Work required: Set the listing down unchanged, minus every embedded image.

Given material:
------

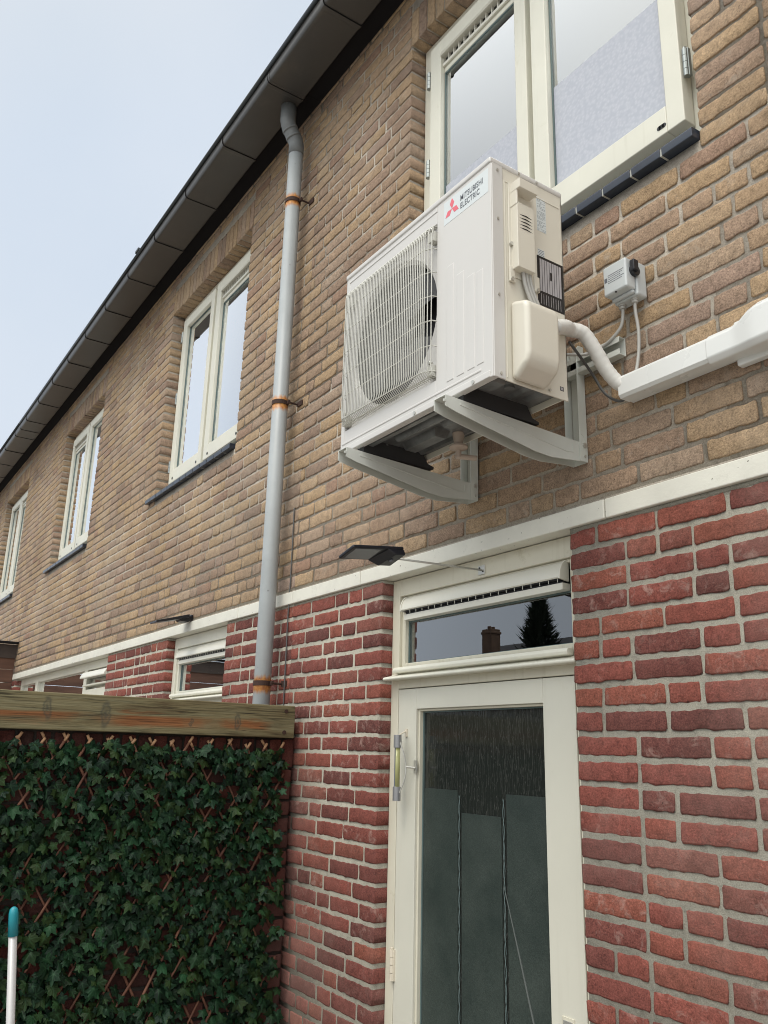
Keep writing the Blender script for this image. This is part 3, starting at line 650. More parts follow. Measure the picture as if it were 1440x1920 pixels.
# corner wrap on the service side, back strips and embossed ridges
m.box(AX1 - .003, AX1 + .0025, YF + .003, YF + .043, AZ0, AZ1 - .012)
for a, b, zt_ in ((-1.683, -1.652, 3.123), (-1.639, -1.606, 3.075), (-1.593, -1.561, 3.045), (-1.553, -1.525, 3.04)): m.box(a, b, YF - .0016, YF + .004, 2.760, zt_)
m.box(AX0 + .02, -1.735, YF - .002, YF + .004, 3.336, 3.344); m.box(-1.739, -1.731, YF - .002, YF + .004, 3.336, 3.3515)
m.box(AX0 + .01, -1.535, YF - .002, YF + .004, 2.738, 2.746); m.box(AX0 + .005, -1.50, YF - .0035, YF + .004, 2.708, 2.727)
front = m.build('front_panel', ['ac', 'darkin'], ac, bevel=.0022)
m = MB(); m.box(AX0, AX0 + .004, YF + .02, AY1, AZ0, AZ1); m.box(AX1 - .004, AX1, YF + .044, AY1, AZ0, AZ1); m.box(AX0, AX1, AY1 - .004, AY1, AZ0 + .01, AZ1)
m.box(AX1 - .001, AX1 + .0016, -.437, -.433, AZ0 + .008, 3.320); m.box(AX1 - .001, AX1 + .0016, -.4325, AY1 - .01, 3.316, 3.320)
sidep = m.build('side_panel', 'acbounce', ac, bevel=.001)
m = MB(); m.box(AX0 - .003, AX1 + .003, YF - .004, AY1 + .002, AZ1 - .016, AZ1 + .004); m.build('top_cover', 'ac', ac, bevel=.006, segs=3)
m = MB(); m.box(AX0 + .006, AX1 - .006, YR + .075, AY1 - .01, AZ0 + .045, AZ1 - .01); m.build('coil', 'fin', ac)
# fan
m = MB(); m.disc((cx, -.432, cz), (0, 1, 0), .055, .03, 24)
for k in range(3):
    vs = []; a0 = k * 2 * math.pi / 3 + .5
    for i in range(7):
        r = .05 + .165 * i / 6
        for j in range(9):
            a = a0 + (j / 8) * (1.25 + .25 * i / 6) - .25 * i / 6; vs.append((cx + math.cos(a) * r, -.446 + .026 * j / 8 + .004 * i / 6, cz + math.sin(a) * r))
    m.add(vs, [(i * 9 + j, i * 9 + j + 1, (i + 1) * 9 + j + 1, (i + 1) * 9 + j) for i in range(6) for j in range(8)])
m.build('fan', 'fan', ac, smooth=True)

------

Exercise solution:
Keep writing the Blender script for this image. This is part 3, starting at line 650. More parts follow. Measure the picture as if it were 1440x1920 pixels.
# corner wrap on the service side, back strips and embossed ridges
m.box(AX1 - .003, AX1 + .0025, YF + .003, YF + .043, AZ0, AZ1 - .012)
for a, b, zt_ in ((-1.683, -1.652, 3.123), (-1.639, -1.606, 3.075), (-1.593, -1.561, 3.045), (-1.553, -1.525, 3.04)): m.box(a, b, YF - .0016, YF + .004, 2.760, zt_)
m.box(AX0 + .02, -1.735, YF - .002, YF + .004, 3.336, 3.344); m.box(-1.739, -1.731, YF - .002, YF + .004, 3.336, 3.3515)
m.box(AX0 + .01, -1.535, YF - .002, YF + .004, 2.738, 2.746); m.box(AX0 + .005, -1.50, YF - .0035, YF + .004, 2.708, 2.727)
front = m.build('front_panel', ['ac', 'darkin'], ac, bevel=.0022)
m = MB(); m.box(AX0, AX0 + .004, YF + .02, AY1, AZ0, AZ1); m.box(AX1 - .004, AX1, YF + .044, AY1, AZ0, AZ1); m.box(AX0, AX1, AY1 - .004, AY1, AZ0 + .01, AZ1)
m.box(AX1 - .001, AX1 + .0016, -.437, -.433, AZ0 + .008, 3.320); m.box(AX1 - .001, AX1 + .0016, -.4325, AY1 - .01, 3.316, 3.320)
sidep = m.build('side_panel', 'acbounce', ac, bevel=.001)
m = MB(); m.box(AX0 - .003, AX1 + .003, YF - .004, AY1 + .002, AZ1 - .016, AZ1 + .004); m.build('top_cover', 'ac', ac, bevel=.006, segs=3)
m = MB(); m.box(AX0 + .006, AX1 - .006, YR + .075, AY1 - .01, AZ0 + .045, AZ1 - .01); m.build('coil', 'fin', ac)
# fan
m = MB(); m.disc((cx, -.432, cz), (0, 1, 0), .055, .03, 24)
for k in range(3):
    vs = []; a0 = k * 2 * math.pi / 3 + .5
    for i in range(7):
        r = .05 + .165 * i / 6
        for j in range(9):
            a = a0 + (j / 8) * (1.25 + .25 * i / 6) - .25 * i / 6; vs.append((cx + math.cos(a) * r, -.446 + .026 * j / 8 + .004 * i / 6, cz + math.sin(a) * r))
    m.add(vs, [(i * 9 + j, i * 9 + j + 1, (i + 1) * 9 + j + 1, (i + 1) * 9 + j) for i in range(6) for j in range(8)])
m.build('fan', 'fan', ac, smooth=True)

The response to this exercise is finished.